The pantheistic relationship was a great idea but looks anegdotical the way Imamura incorporated it. For instance, the animals are shot separately instead of placing them in a shot with characters (foreground or background) and it distanciate too much the naturalist environment (like the limitation of montage evoked by Bazin).
I think Ozu's color films are my favorites. Maybe it has to do with the atmosphere and the pertinence of the color scheme.
I saw another Imamura recently, A Man Vanishes in B&W. I loved it, not only a subtil montage pseudocumentary-style, and a really interesting reflexion on cinema truth.
My Bazin reference was meant to oppose action unity within a frame/plan, and artificial juxtaposition of two estranged universes. Maybe the limitation of what Darren called "parataxis" in his entry on "boring art".

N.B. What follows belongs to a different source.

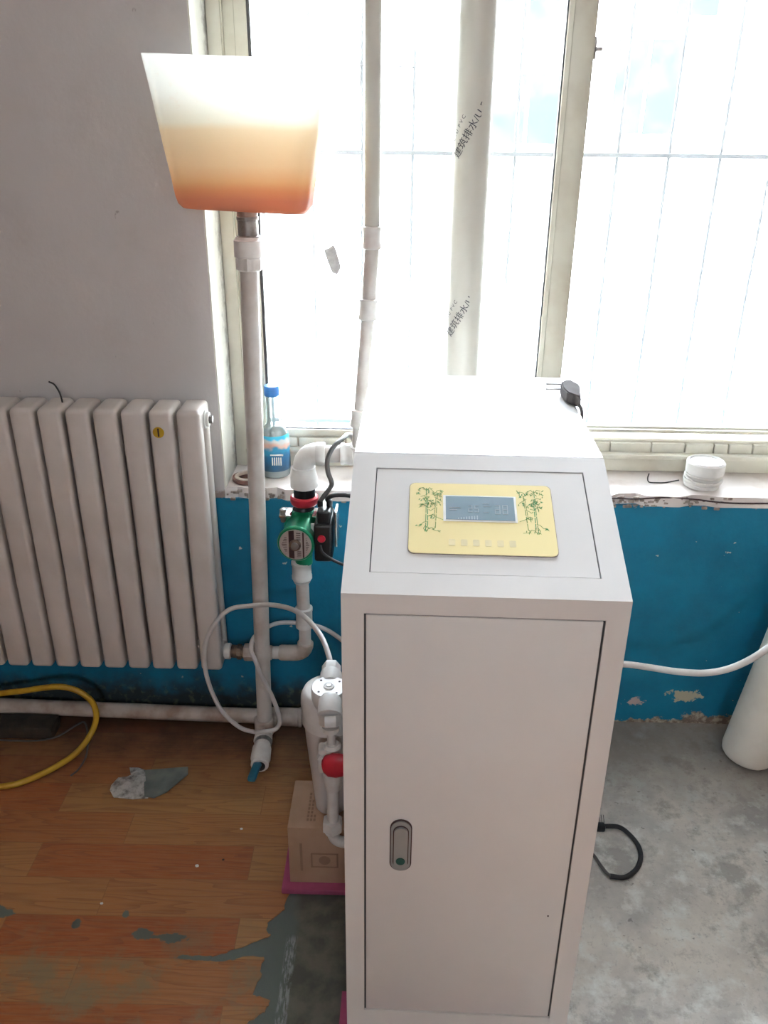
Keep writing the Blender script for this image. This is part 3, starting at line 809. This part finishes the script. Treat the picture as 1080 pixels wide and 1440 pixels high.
fp = obj('faceplate', tow(splate(B(), .0958, .0804, .3227, .2317, -.002, .0010, .010)), 'gold', cpn, label='pale yellow faceplate with bamboo drawings')
obj('display_rim', tow(splate(B(), .1495, .1475, .2655, .2045, .0005, .0016)), 'lcdrim', cpn)
obj('display', tow(splate(B(), .1535, .1510, .2620, .2020, .0008, .0022)), 'lcd', cpn, label='blue-grey display with two pairs of digits')
b = B()
def segdig(b, u, v, w_, h_, on='abcdefg'):
    t = .0012
    S_ = {'a': (u, v+h_-t, u+w_, v+h_), 'd': (u, v, u+w_, v+t), 'g': (u, v+h_/2-t/2, u+w_, v+h_/2+t/2), 'f': (u, v+h_/2, u+t, v+h_), 'b': (u+w_-t, v+h_/2, u+w_, v+h_), 'e': (u, v, u+t, v+h_/2), 'c': (u+w_-t, v, u+w_, v+h_/2)}
    for k in on: splate(b, S_[k][0], S_[k][1], S_[k][2], S_[k][3], .0022, .0026)
segdig(b, .189, .167, .0065, .015, 'abged'); segdig(b, .199, .167, .0065, .015, 'afgcd')
segdig(b, .231, .164, .0085, .020, 'abcdeg'); segdig(b, .243, .164, .0085, .020, 'abcdefg')
for k in range(8): splate(b, .1725+k*.0042, .1516, .1742+k*.0042, .1535+k*.0008+.0008, .0022, .0026)
for (a_, c_, w_) in ((.159, .176, .018), (.159, .171, .012), (.212, .186, .010), (.213, .180, .012), (.213, .167, .008)): splate(b, a_, c_, a_+w_, c_+.001, .0022, .0026)
obj('display_digits', tow(b), 'seg', cpn)
# bamboo drawings: stems, twigs and leaves, printed flat on the faceplate
def stroke(b, pts, w_):
    for p, q in zip(pts, pts[1:]):
        d = Vector((q[0]-p[0], q[1]-p[1])); L = d.length
        if L < 1e-6: continue
        n_ = Vector((-d.y, d.x))/L*w_/2
        vs = [b.verts.new(slope(p[0]+s*n_.x, p[1]+s*n_.y, .0013)) for s in (1, -1)] + [b.verts.new(slope(q[0]+s*n_.x, q[1]+s*n_.y, .0013)) for s in (-1, 1)]
        b.faces.new(vs)
def leaf(b, u, v, a, L, w_):
    d = Vector((math.cos(a), math.sin(a))); n_ = Vector((-d.y, d.x))
    pts = [Vector((u, v)), Vector((u, v))+d*L*.4+n_*w_/2, Vector((u, v))+d*L, Vector((u, v))+d*L*.4-n_*w_/2]
    b.faces.new([b.verts.new(slope(p.x, p.y, .00145)) for p in pts])
def bamboo(mx, seed):
    random.seed(seed)
    X = (lambda u: .1055+u) if not mx else (lambda u: .3125-u)
    b = B(); g = B()
    for (u0, v0, u1, v1, w_, gg) in ((.0165, .126, .0170, .222, .0011, g), (.0195, .135, .0190, .20, .0013, g), (.0315, .132, .0350, .21, .0011, b), (.0300, .155, .0325, .20, .0009, b)):
        n_ = 5
        for i in range(n_):
            t0, t1 = i/n_, (i+.88)/n_
            stroke(gg, [(X(u0+(u1-u0)*t0), v0+(v1-v0)*t0), (X(u0+(u1-u0)*t1), v0+(v1-v0)*t1)], w_)
    for pts in ([(.002, .136), (.008, .137), (.013, .144), (.018, .145)], [(.020, .131), (.026, .133), (.031, .127), (.040, .126)],
                [(.022, .158), (.027, .161), (.034, .155), (.044, .150)], [(.016, .124), (.013, .131), (.016, .137)], [(.017, .124), (.021, .131), (.019, .137)],
                [(.006, .219), (.012, .221), (.017, .214), (.022, .221), (.026, .217)], [(.026, .215), (.031, .208), (.034, .214), (.040, .216), (.041, .206)],
                [(.008, .200), (.014, .203), (.017, .195), (.023, .190), (.029, .186)], [(.010, .184), (.015, .180), (.020, .176), (.026, .178)],
                [(.021, .172), (.024, .169), (.028, .173), (.031, .174)], [(.030, .200), (.035, .196), (.042, .190)]):
        stroke(b, [(X(p[0]), p[1]) for p in pts], .0009)
    for cu, cv, k, sp in ((.012, .214, 8, .008), (.022, .215, 6, .006), (.034, .208, 12, .007), (.013, .196, 12, .006), (.020, .190, 10, .006), (.013, .182, 7, .005), (.026, .186, 6, .005),
                          (.027, .159, 7, .005), (.006, .137, 4, .003), (.018, .130, 5, .003), (.034, .130, 4, .004), (.038, .190, 5, .005), (.004, .209, 3, .002), (.042, .214, 3, .002)):
        for _ in range(k):
            a = random.uniform(0, 2*PI) if random.random() < .4 else random.uniform(-2.6, -.5)
            leaf(random.choice((b, b, g)), X(cu+random.uniform(-sp, sp)), cv+random.uniform(-sp, sp)*.8, a, random.uniform(.0045, .0075), .0017)
    obj('bamboo_drawing', tow(b), 'bamboo', cpn, smooth=0); obj('bamboo_stems', tow(g), 'bamboodk', cpn, smooth=0)
bamboo(False, 5); bamboo(True, 9)
b = B()
for k in range(6): splate(b, .1575+k*.0185, .097, .1675+k*.0185, .110, .0010, .0013, .002); 
obj('touch_keys', tow(b), 'faint', cpn, label='faint row of pale key marks')
# swing-handle lock
def stadium(b, u0, u1, z0, z1, y0, y1, n=12, flat_top=False):
    r = (u1-u0)/2; cu = (u0+u1)/2; pts = []
    for i in range(n+1): a = PI*i/n; pts.append((cu+r*math.cos(a), z1-r+r*math.sin(a)))
    for i in range(n+1): a = PI+PI*i/n; pts.append((cu+r*math.cos(a), z0+r+r*math.sin(a)))
    a = [b.verts.new((u, y0, z)) for u, z in pts]; c = [b.verts.new((u, y1, z)) for u, z in pts]
    b.faces.new(a); b.faces.new(c); k = len(pts)
    for i in range(k): b.faces.new((a[i], a[(i+1) % k], c[(i+1) % k], c[i]))
    return b
lk = obj('door_lock', tow(stadium(B(), .079, .1125, .544, .656, -.0030, .006)), 'lockgrey', door, label='oval grey swing-handle lock')
obj('lock_outline', tow(stadium(B(), .0772, .1143, .542, .658, -.0012, .006)), 'stripe', door)
obj('lock_slot', tow(stadium(B(), .0825, .1090, .552, .6475, -.0038, .006)), 'stripe', door)
obj('lock_handle', tow(stadium(B(), .0842, .1075, .553, .6455, -.0075, .006)), 'lockgrey', door)
b = B(); lathe(b, (.0958, -.0088, .571), (0, 1, 0), [(0, .0075), (.003, .0085), (.006, .0085)], 20)
obj('lock_cylinder', tow(b), 'lockdk', door, label='dark green lock cylinder')
b = B(); lathe(b, (.3585, .0004, .444), (0, 1, 0), [(0, .0016), (.002, .0016)], 10); obj('paint_chip', tow(b), 'stripe', door)
# low foam board under the cabinet
bm = poly(B(), [(-.022, -.04), (CWD-.02, -.04), (CWD-.02, .74), (.03, .74), (.03, .13), (-.022, .13)], .0005, .0345); tow(bm)
obj('foam_board', bm, 'pink', label='pink foam board under the grey cabinet', cat='foam board', loc=K(.2, .3, 0))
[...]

For instance in the bird of prey scene you cite in your review, the wildlife is incorporated into the social life within the same plan, and it works best.
The snake "master of the house" moving around in the attics during the love night of Tatsuhei and his new wife is also an attempt to make the two worlds interract (even if this one is just an insert shot, there is a soundtrack continuity).
On second thought the print I saw was a bit old and maybe the colors had gone bad.